The bad line is fiction with a suspense beat, and it never states the lesson. The rewrite describes the screen, states the fact, and names the concept — the word "log" lands in the first beat.
- ❌ "But the run wrote itself down. Every block, in order, timed — there's where the twelve seconds went."
- ✅ "The log lists every block in the order it ran, along with its timing — so you can see exactly where the twelve seconds of this run were spent."
"The run wrote itself down" personifies a mechanism. The rewrite is one complete sentence: subject, what it contains, what that lets you do.
- ❌ "Every run writes one of these. Nothing about a run is a mystery."
- ✅ "Every run produces a log automatically. When a workflow does something unexpected, the log is the first place to look."
"Nothing about a run is a mystery" asserts a feeling. The rewrite gives the viewer a behavior: where to look, and when.
The same discipline applies to your own manifesto lines. We tried building a film around founder-coined aphorisms once; spoken aloud, they read as grandiose even though the founder wrote them. The rule since: coined phrases appear only when the founder supplies them for that specific video, verbatim. The default register is always plain prose about what's on screen.

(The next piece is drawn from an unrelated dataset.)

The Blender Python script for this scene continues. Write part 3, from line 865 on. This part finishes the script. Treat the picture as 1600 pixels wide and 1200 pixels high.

Failure mode 2: amputated fragments
The opposite drift: "brief and condensed" over-applied until the prose stops being speech. The tells are labels with colons, stub chains, and counting things the picture already counts. From a video about loops:
- ❌ "For each item of this collection. Three items — three passes. One. Two. Three."
- ✅ "The loop is configured with a collection to iterate over — three items here, so everything inside will run three times."
"For each item of this collection." is a fragment pretending the viewer heard its first half. And "One. Two. Three." narrates a count the picture already shows. Counting beats belong to the visuals; the voice says what the count means.
- ❌ "The loop exits once. Loop dot results: every pass's output, one array."
- ✅ "After the last pass, the loop exits once. Downstream, loop dot results is an array holding every pass's output, in order."
A label with a colon is a caption. The rewrite is a sentence with a subject and a verb — and it keeps "in order," which is half the point of a loop.
- ❌ "One shape, two schedules. Loop when order matters. Parallel when it doesn't."
- ✅ "One shape, two schedules: use a Loop when the order matters, and Parallel when it doesn't."
Nearly identical content. The difference is purely that the second version is a sentence a person would say. Closers may be compact; they still get verbs.
The one-line test that separates the modes: condensing removes fluff and keeps grammar; compressing removes grammar and keeps keywords. When a scene runs long, trim fluff before you amputate a sentence.
The mechanics of a clean synthesized read
Recorded or synthesized, the same numbers hold — but synthesis changes the workflow enough that it's worth its own checklist. This is how we run ours:
- Pace at ~1.9 words per second. That's what a production read actually measures. A 9-second scene holds one short sentence of 15–18 words; a 12-second scene holds two. Write to the scene's duration, then read it against a stopwatch.
- Leave a breath. About 0.7 seconds of silence after each scene's line. The pad is what keeps the read from feeling wall-to-wall.
- The voice may stretch a scene, never squeeze it. Each scene's final length is the larger of its visual minimum and the audio plus the breath pad. Extra time becomes a hold on a frame the scene is already showing. Extension is allowed; fragments are not.
- One paragraph per scene, headed by the scene's exact name. A typo'd scene name silently gets no audio — keep the narration file keyed to the scene list.
- Commas, not em-dashes, in the final speakable copy. Drafts can use dashes; the text that gets read converts them, because a comma produces the pause you actually want.
- No code tokens read aloud. "Loop dot results," never backticks or punctuation the voice would mangle.
- Synthesize per scene, and keep the takes. Generate each scene's audio separately so a one-line fix in scene 4 never touches the approved reads of scenes 1–3. And synthesis isn't deterministic — regenerating "the same" sentence produces a different take. The audio files you approved are the asset; save them, don't plan to reproduce them.
- Silence is legal. A scene with no narration keeps its authored duration. Not every scene needs words.
Done this way, a narration fix is a sixty-second loop: edit the prose, re-synthesize the one changed scene, re-time, done. Words stay the cheapest thing to change in the whole production — which is exactly why they're written last, on top of the expensive layers instead of underneath them.
FAQ
Synthesized voice or human recording? Both ship. The question is taste, not technology — a flat human read loses to a well-directed synthetic one, and vice versa. Recording adds cost and a booking dependency; synthesis adds the take-management discipline above. If a founder records their own, hand them a per-scene sheet: timing, what's on screen at the key moments, what the scene must communicate, and where the picture holds still for the voice to breathe.
How many words fit in a 60-second video? Around 100–110 spoken words: 60 seconds at 1.9 words per second, minus a breath pad per scene. If your draft is 200 words, the video is either going to run long or the read will feel breathless. See explainer video length for how runtime is chosen.
What if the narration runs longer than the animation? Let the scene extend — the extra time holds the scene's settled frame. What you never do is compress the picture below what it needs, or amputate the sentence into fragments to force a fit. Trim fluff first; verbs last.
Can I write the voice over first and animate to it? It's the most common order and the most common mistake. Visuals animated to fixed words float — the key visual never lands on the key word. Lock the picture, then write to it.